Demir’in çok ileri aşamada boyun fıtığı olduğunu ve ameliyat için Bolu’dan Ankara Numune Hastanesi’ne sevk edildiğinde Numune Hastanesi’ndeki doktorun “ameliyattan sonra felç kalırsın” dediği için ameliyat olmadan hapse tekrar geri döndüğünü ifade eden Saylan, “2016 yılında Nevşehir Devlet Hastanesi yüzde 41 engelli raporu vererek İstanbul Adli Tıp Kurumu’na yolladı. Adli Tıp Kurumu tarafından ‘Cezaevinde kalabilir’ raporu verildi. Yaşamış olduğu hastalıklardan bağırsak sorunları ve ileri düzeydeki boyun fıtığı Adli Tıp Kurumuna gönderildikten sonraki süreçte meydana gelmiştir. Tedavi edilmeyen hastalıklarının gittikçe de ağırlaştığını belirtmiştir. Demir’in gittikçe ağırlaşan hastalıkları için tetkik ve tedavileri eksiksiz olarak yapılmalı, randevularına götürülmelidir. Bunların yanı sıra hapishanede yaşamını devam ettiremeyecek düzeyde hastalıkları için Adli Tıp Kurumu’na tekrar sevki yapılmalı ve daha sağlıklı koşullarda tedavilerinin yapılması için tahliyesi sağlanmalıdır” dedi.

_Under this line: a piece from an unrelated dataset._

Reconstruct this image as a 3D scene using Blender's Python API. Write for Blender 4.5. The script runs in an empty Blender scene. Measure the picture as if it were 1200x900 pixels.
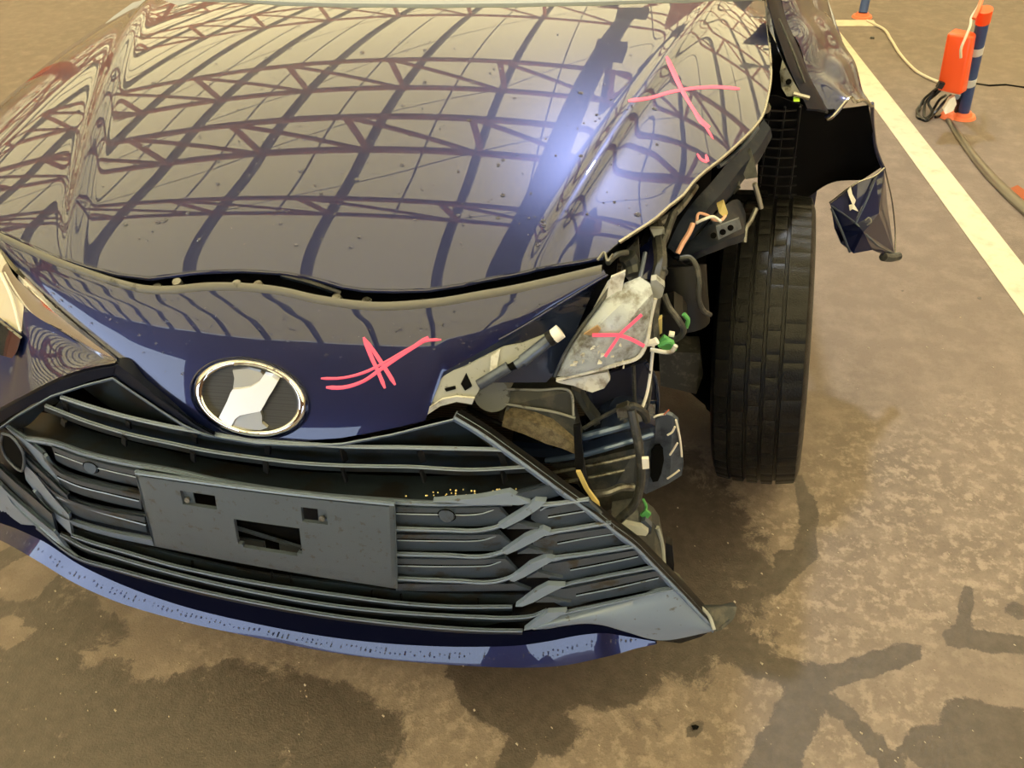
import bpy, bmesh, random, numpy as np
from math import sin, cos, radians, pi, atan2, sqrt, exp, floor
from mathutils import Vector as V, Matrix
random.seed(7)
D = bpy.data; COL = bpy.context.scene.collection; SC = bpy.context.scene

# ---------------------------------------------------------------- camera
FOC = 900.0; TH = radians(41.5); PSI = radians(11.0); ROLL = radians(3.5)
CAM = V((0.47887, -0.67009, 1.32007))
_h = V((-sin(PSI), cos(PSI), 0)); _r = V((cos(PSI), sin(PSI), 0)); _z = V((0, 0, 1))
_F = cos(TH)*_h - sin(TH)*_z; _U = sin(TH)*_h + cos(TH)*_z
_R = cos(ROLL)*_r - sin(ROLL)*_U; _U = cos(ROLL)*_U + sin(ROLL)*_r
cd = D.cameras.new('camera'); co = D.objects.new('camera', cd); COL.objects.link(co)
co.matrix_world = Matrix(((_R.x, _U.x, -_F.x, CAM.x), (_R.y, _U.y, -_F.y, CAM.y), (_R.z, _U.z, -_F.z, CAM.z), (0, 0, 0, 1)))
cd.sensor_width = 36; cd.lens = FOC*36/1200; cd.clip_start = .02; cd.clip_end = 300
SC.camera = co
SC.view_settings.view_transform = 'Standard'; SC.view_settings.look = 'None'
SC.view_settings.exposure = -0.88; SC.view_settings.gamma = 1.0; SC.view_settings.use_curve_mapping = False

# ---------------------------------------------------------------- world (bright overcast daylight)
w = D.worlds.new('sky'); SC.world = w; w.use_nodes = True; nt = w.node_tree; nt.nodes.clear()
tc = nt.nodes.new('ShaderNodeTexCoord'); sx = nt.nodes.new('ShaderNodeSeparateXYZ')
rp = nt.nodes.new('ShaderNodeValToRGB'); bg = nt.nodes.new('ShaderNodeBackground'); wo = nt.nodes.new('ShaderNodeOutputWorld')
nt.links.new(tc.outputs['Generated'], sx.inputs[0]); nt.links.new(sx.outputs['Z'], rp.inputs[0])
rp.color_ramp.elements[0].position = 0.0; rp.color_ramp.elements[0].color = (.66, .80, 1.0, 1)
rp.color_ramp.elements[1].position = 1.0; rp.color_ramp.elements[1].color = (.92, .96, 1.0, 1)
nt.links.new(rp.outputs[0], bg.inputs[0]); bg.inputs[1].default_value = 9.0
nt.links.new(bg.outputs[0], wo.inputs[0])

# unseen lamp added for the bonnet highlight, hung as a high-bay under the trusses behind the car (its light; the housing is built with the ceiling)
LAMP_POS = V((0.53, 2.95, 4.0))

# ---------------------------------------------------------------- rays, surfaces
def ray(px, py): return _F + _R*((px-600)/FOC) - _U*((py-450)/FOC)
def P(px, py, y=None, z=None, x=None):
    q = ray(px, py)
    i, v = (0, x) if x is not None else (1, y) if y is not None else (2, z)
    return CAM + q*((v-CAM[i])/q[i])
def hit(px, py, fn, lo=.45, hi=3.0):
    q = ray(px, py)
    for i in range(42):
        m = (lo+hi)/2
        if fn(CAM+q*m) > 0: lo = m
        else: hi = m
    return CAM+q*lo
def rline(y): return max(0.0, y)
def H(x, y):
    u = y-.08
    z = .785+.30*u-.17*u*u-.10*x*x
    if u < .22: z -= 1.6*(.22-u)**3
    ax = abs(x)
    if ax > .5: z -= (.55 if x > 0 else .8)*(ax-.5)**2
    xc = .345+.31*(y-.10) if x > 0 else .272+.355*(y-.10)   # crease line of the bonnet
    wv = max(.004, min(1, (y-.10)/.12))
    z += (.0036*exp(-((ax-xc)/(.012+.008*max(0, y)))**2) if x > 0 else .0042*exp(-((ax-xc)/(.012+.006*max(0, y)))**2))*wv
    return z
def PH(px, py, off=0): return hit(px, py, lambda p: p.z-H(p.x, p.y)-off)
_ZP = [(.10, -.075), (.2, -.09), (.3, -.09), (.4, -.075), (.5, -.064), (.6, -.038), (.66, 0), (.72, .039), (.78, .082), (.85, .16), (.95, .3)]
def zprof(z):
    if z <= _ZP[0][0]: return _ZP[0][1]
    for (a, b), (c, d) in zip(_ZP, _ZP[1:]):
        if z <= c:
            t = (z-a)/(c-a); return b+(d-b)*t
    return _ZP[-1][1]
def zps(z): return (zprof(z-.03)+zprof(z)*2+zprof(z+.03)+zprof(z-.015)*1.5+zprof(z+.015)*1.5)/7
def B(x, z):
    c = .20 if x > 0 else .40
    if x < -.5: return zps(z)+c*.25+.40*(-x-.5)
    return zps(z)+c*x*x
def PF(px, py, off=0): return hit(px, py, lambda p: B(p.x, p.z)+off-p.y)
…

Ağır hasta mahpusların bir an önce tahliye edilmesi gerektiğini altını çizen Seylan, “Hasta Mahpuslara Özgürlük İnisiyatifi olarak 374’üncü haftada, cezaevlerinde bulunan hasta mahpusların salgından korunmasını, ayrıca tüm ağır hasta mahpuslar için, bir an önce kapsamlı bir çalışma yapılarak, eşitlik ilkesi gözetilerek tahliyelerinin gerçekleştirilmesini talep ediyoruz” diye konuştu.